Parsing and Renaming

Todo (low-level): None.

Todo (high-level):

  1. Defaults for associated type synonyms. (Having both a kind signature and vanilla synonym is problematic as in RnNames.getLocalDeclBinders its hard to see that not both of them are defining declarations, which leads to a multiple declarations error. Defaults are quite different from vanilla synonyms anyway, as they usually have tyvars on their rhs that do not occur on the lhs.)


  • Parsing and renaming of kind signatures (toplevel and in classes).
  • Parsing and renaming of indexed type declarations (toplevel and in classes).
  • Using new syntax with family and instance on top level.
  • Added -findexed-types switch.
  • Allowing type tag in export lists to list associated types in the sub-binder list of an import/export item for a class.
  • Import/export lists: ATs can be listed as subnames of classes and the data constructors of instances of a data family are subnames of that family.
  • Parsing and renaming of equational constraints in contexts.

Type Checking

Todo (low-level):

  • Allow data family GADT instances.
  • Deriving Typeable for data families.
  • If an associated synonym has a default definition, use that in the instances. In contrast to methods, this cannot be overridden by a specialised definition. (Confluence requires that any specialised version is extensionally the same as the default.)

Todo (high-level):

  1. Type checking of type families; routines in TcUnify that still need to be extended:
    • boxySplitTyConApp: The second argument (BoxyRhoType) can be a synonym family application. Then, we must produce a wanted coercion and return a HsWrapper value that applies that coercion.
    • boxySplitAppTy: Basically, the same deal as the previous.
  2. Type checking in the presence of associated synonym defaults. (Default AT synonyms are only allowed for ATs defined in the same class.)
  3. Type check functional dependencies as type functions.

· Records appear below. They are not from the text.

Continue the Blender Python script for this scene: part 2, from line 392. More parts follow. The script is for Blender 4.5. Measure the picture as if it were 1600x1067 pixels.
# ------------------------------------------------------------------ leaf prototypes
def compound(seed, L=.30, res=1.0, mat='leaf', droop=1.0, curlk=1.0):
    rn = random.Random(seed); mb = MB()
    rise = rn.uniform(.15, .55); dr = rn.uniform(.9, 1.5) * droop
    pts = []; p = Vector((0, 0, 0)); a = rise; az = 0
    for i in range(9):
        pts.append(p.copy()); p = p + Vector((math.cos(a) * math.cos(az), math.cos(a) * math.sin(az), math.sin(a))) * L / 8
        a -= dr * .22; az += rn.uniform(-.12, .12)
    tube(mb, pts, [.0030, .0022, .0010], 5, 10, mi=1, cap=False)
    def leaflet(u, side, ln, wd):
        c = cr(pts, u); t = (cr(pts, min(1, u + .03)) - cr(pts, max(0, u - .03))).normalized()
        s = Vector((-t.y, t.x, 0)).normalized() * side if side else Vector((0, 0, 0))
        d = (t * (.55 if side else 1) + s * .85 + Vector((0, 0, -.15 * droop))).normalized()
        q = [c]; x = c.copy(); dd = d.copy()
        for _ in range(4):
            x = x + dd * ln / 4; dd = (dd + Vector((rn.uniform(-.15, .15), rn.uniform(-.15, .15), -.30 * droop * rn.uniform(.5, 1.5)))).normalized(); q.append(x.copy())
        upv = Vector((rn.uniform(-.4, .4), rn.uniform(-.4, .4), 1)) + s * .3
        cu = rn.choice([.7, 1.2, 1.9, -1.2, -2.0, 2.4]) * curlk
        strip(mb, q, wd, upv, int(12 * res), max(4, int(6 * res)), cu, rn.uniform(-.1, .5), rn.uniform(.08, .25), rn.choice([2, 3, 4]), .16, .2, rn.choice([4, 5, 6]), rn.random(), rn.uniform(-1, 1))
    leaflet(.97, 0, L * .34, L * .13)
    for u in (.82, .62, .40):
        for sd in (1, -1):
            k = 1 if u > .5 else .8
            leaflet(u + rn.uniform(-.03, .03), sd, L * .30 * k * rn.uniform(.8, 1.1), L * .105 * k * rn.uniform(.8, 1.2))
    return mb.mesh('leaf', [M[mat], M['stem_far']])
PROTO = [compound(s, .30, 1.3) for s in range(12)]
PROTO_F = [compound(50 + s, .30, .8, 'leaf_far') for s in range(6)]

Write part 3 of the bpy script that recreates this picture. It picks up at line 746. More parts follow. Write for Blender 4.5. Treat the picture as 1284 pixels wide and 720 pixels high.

  • Kind and type checking of kind signatures.
  • Kind and type checking of instance declarations of indexed types, including the generation of representation tycons.
  • Wrapper generation and type checking of pattern matching for indexed data and newtypes.
  • Consistency checking for family instances.
  • Enforce syntactic constraints on type instances needed to ensure the termination of constraint entailment checking.


Todo (low-level): None.

Todo (high-level): None.


  • Representation of family kind signatures as TyCon.TyCons.
  • Extension of Class.Class by associated TyCons.
  • Extension of TyCon.TyCon with a reference to the parent TyCon for data instances.
  • Extension of DataCon.DataCon with instance types for constructors belonging to data instances.
  • Extension of TyCon.TyCon such that the parent of a data instance is paired with a coercion identifying family instance and representation type.
  • For indexed data types, the datacon wrapper uses data instance coercion and pattern matching casts the scrutinee via an ExprCoFn in a CoPat.
  • Import and exporting.
  • Generation and plumbing through of rough matches.
  • Equational constraints in contexts.